◆ TASK STATEMENT
Repeat the listing below word for word, stopping after the line that contains "the mall axes".

◆ DATASET SECTION
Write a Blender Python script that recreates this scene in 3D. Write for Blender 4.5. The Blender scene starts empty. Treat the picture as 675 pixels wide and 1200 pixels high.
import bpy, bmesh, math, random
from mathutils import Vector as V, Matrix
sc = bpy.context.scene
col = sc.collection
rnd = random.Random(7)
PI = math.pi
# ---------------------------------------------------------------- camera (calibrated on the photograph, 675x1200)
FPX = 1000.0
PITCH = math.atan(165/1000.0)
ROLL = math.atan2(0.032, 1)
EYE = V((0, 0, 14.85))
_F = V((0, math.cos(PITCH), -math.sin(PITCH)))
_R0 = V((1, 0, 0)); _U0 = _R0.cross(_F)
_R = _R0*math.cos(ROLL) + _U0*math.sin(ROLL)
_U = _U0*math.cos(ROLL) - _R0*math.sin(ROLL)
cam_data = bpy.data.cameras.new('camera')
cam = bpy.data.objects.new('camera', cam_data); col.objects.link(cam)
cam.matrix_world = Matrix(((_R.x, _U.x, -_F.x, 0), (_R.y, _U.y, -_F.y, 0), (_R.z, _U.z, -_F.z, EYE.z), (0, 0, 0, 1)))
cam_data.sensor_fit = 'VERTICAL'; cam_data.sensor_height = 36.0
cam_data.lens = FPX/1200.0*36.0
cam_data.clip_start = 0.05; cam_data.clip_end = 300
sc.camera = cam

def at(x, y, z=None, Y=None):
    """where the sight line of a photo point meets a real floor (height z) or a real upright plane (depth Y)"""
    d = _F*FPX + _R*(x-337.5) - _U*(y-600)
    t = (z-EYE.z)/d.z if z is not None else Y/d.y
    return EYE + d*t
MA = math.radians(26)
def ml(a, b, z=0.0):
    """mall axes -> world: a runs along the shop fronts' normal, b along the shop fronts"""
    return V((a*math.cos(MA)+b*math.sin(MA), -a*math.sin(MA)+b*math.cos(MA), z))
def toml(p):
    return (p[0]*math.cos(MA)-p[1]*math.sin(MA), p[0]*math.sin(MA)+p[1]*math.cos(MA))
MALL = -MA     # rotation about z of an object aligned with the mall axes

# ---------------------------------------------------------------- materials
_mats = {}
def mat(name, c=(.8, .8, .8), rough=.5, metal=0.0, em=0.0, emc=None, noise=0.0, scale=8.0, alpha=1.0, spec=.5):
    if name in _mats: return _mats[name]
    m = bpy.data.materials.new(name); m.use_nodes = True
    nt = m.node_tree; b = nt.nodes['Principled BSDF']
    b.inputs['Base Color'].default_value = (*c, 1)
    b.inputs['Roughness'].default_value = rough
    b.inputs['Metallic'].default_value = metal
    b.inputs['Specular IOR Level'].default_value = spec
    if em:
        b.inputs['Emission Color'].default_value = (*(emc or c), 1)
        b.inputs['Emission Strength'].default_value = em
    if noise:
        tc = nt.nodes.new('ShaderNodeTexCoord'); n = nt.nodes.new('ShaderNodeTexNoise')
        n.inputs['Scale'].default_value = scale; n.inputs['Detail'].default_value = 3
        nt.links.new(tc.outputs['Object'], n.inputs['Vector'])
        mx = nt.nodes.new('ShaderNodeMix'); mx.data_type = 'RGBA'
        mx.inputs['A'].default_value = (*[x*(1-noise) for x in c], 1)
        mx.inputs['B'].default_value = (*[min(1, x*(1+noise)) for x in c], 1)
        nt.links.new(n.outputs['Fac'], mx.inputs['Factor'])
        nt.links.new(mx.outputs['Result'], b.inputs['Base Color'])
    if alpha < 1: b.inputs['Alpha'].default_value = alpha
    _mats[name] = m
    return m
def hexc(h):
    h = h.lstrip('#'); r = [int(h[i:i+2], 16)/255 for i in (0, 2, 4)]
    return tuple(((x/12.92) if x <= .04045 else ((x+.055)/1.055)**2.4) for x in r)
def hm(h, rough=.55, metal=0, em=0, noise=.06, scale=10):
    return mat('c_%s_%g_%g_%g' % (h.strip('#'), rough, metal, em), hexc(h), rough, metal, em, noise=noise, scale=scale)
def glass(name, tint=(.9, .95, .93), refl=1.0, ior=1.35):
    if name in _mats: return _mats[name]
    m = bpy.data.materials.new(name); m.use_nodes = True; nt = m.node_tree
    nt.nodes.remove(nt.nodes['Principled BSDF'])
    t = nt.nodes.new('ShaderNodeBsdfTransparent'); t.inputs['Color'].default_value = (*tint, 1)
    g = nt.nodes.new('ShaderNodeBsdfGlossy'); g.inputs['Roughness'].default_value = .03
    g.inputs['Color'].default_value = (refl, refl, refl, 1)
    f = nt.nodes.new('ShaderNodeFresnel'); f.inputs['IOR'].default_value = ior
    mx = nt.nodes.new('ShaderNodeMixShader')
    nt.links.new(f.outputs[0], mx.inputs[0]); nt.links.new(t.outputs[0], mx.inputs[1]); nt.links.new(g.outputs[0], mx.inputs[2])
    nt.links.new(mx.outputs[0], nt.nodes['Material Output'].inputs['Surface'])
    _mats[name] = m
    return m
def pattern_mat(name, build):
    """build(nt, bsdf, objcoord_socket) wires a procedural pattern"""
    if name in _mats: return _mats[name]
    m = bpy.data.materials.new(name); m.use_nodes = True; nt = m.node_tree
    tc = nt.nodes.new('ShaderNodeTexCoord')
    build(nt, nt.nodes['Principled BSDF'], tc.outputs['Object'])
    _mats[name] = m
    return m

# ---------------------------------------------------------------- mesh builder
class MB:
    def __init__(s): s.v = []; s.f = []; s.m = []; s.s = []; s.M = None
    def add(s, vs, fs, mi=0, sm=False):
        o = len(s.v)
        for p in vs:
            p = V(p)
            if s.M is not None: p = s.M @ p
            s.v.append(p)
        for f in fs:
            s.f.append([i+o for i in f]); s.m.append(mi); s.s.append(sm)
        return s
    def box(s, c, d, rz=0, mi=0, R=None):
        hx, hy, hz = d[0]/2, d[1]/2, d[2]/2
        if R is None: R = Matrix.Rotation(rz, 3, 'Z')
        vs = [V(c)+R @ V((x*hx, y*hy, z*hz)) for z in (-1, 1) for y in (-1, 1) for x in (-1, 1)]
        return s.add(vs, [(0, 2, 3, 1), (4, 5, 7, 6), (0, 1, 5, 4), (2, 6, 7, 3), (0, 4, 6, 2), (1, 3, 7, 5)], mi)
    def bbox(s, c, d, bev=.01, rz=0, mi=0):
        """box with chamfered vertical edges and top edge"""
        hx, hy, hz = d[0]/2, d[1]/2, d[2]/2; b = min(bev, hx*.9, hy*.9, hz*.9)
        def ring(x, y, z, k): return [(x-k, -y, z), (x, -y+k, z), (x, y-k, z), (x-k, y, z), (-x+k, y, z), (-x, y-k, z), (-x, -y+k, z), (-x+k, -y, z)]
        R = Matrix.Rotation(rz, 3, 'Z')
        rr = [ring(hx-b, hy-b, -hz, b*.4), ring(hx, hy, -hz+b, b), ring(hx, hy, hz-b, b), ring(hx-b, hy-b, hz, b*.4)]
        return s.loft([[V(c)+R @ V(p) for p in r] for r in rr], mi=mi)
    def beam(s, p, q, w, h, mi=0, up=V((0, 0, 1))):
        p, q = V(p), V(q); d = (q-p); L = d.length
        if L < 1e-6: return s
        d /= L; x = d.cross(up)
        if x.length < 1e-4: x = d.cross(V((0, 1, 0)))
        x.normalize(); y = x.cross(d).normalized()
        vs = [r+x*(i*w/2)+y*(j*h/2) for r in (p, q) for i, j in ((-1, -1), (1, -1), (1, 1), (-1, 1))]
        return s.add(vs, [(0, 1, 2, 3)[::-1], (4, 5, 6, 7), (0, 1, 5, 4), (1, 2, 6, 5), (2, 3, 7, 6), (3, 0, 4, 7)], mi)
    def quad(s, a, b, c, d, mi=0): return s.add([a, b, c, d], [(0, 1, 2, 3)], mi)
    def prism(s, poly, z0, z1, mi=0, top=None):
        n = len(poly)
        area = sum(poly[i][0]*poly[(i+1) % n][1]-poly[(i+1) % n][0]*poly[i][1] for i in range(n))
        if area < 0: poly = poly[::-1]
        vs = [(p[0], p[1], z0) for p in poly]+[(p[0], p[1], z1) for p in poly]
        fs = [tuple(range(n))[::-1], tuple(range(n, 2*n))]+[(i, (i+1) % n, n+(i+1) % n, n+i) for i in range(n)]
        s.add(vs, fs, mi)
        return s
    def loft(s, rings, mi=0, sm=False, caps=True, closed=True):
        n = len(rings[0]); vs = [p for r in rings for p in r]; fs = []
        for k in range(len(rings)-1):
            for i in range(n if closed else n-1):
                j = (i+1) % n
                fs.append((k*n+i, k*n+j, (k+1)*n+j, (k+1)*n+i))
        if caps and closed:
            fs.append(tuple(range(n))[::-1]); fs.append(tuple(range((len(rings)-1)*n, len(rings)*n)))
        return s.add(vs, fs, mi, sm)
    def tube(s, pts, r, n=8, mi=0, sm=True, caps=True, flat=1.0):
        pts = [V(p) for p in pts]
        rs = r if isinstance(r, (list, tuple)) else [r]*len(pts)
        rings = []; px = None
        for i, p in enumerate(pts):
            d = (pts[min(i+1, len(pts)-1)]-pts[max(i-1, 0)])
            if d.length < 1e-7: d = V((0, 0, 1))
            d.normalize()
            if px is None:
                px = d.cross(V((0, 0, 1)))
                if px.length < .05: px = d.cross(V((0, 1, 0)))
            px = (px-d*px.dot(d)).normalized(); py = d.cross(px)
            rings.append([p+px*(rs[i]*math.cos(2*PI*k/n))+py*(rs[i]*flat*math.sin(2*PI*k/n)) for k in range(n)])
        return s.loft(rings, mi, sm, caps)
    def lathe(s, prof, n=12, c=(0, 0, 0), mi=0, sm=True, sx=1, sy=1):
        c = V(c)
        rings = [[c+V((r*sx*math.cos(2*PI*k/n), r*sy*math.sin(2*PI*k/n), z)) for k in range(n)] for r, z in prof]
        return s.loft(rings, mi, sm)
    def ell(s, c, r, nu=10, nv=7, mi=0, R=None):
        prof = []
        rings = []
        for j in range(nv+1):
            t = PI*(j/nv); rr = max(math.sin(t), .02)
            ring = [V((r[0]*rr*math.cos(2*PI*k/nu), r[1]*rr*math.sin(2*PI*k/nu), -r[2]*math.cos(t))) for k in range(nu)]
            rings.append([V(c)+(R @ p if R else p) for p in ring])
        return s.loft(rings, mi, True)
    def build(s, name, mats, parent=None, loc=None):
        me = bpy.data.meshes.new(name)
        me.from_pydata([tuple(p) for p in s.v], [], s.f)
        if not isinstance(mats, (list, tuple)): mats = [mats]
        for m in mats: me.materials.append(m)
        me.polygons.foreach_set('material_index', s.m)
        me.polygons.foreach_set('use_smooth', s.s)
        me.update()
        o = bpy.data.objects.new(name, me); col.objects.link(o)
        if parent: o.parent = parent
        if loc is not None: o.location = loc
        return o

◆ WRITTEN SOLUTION
Write a Blender Python script that recreates this scene in 3D. Write for Blender 4.5. The Blender scene starts empty. Treat the picture as 675 pixels wide and 1200 pixels high.
import bpy, bmesh, math, random
from mathutils import Vector as V, Matrix
sc = bpy.context.scene
col = sc.collection
rnd = random.Random(7)
PI = math.pi
# ---------------------------------------------------------------- camera (calibrated on the photograph, 675x1200)
FPX = 1000.0
PITCH = math.atan(165/1000.0)
ROLL = math.atan2(0.032, 1)
EYE = V((0, 0, 14.85))
_F = V((0, math.cos(PITCH), -math.sin(PITCH)))
_R0 = V((1, 0, 0)); _U0 = _R0.cross(_F)
_R = _R0*math.cos(ROLL) + _U0*math.sin(ROLL)
_U = _U0*math.cos(ROLL) - _R0*math.sin(ROLL)
cam_data = bpy.data.cameras.new('camera')
cam = bpy.data.objects.new('camera', cam_data); col.objects.link(cam)
cam.matrix_world = Matrix(((_R.x, _U.x, -_F.x, 0), (_R.y, _U.y, -_F.y, 0), (_R.z, _U.z, -_F.z, EYE.z), (0, 0, 0, 1)))
cam_data.sensor_fit = 'VERTICAL'; cam_data.sensor_height = 36.0
cam_data.lens = FPX/1200.0*36.0
cam_data.clip_start = 0.05; cam_data.clip_end = 300
sc.camera = cam

def at(x, y, z=None, Y=None):
    """where the sight line of a photo point meets a real floor (height z) or a real upright plane (depth Y)"""
    d = _F*FPX + _R*(x-337.5) - _U*(y-600)
    t = (z-EYE.z)/d.z if z is not None else Y/d.y
    return EYE + d*t
MA = math.radians(26)
def ml(a, b, z=0.0):
    """mall axes -> world: a runs along the shop fronts' normal, b along the shop fronts"""
    return V((a*math.cos(MA)+b*math.sin(MA), -a*math.sin(MA)+b*math.cos(MA), z))
def toml(p):
    return (p[0]*math.cos(MA)-p[1]*math.sin(MA), p[0]*math.sin(MA)+p[1]*math.cos(MA))
MALL = -MA     # rotation about z of an object aligned with the mall axes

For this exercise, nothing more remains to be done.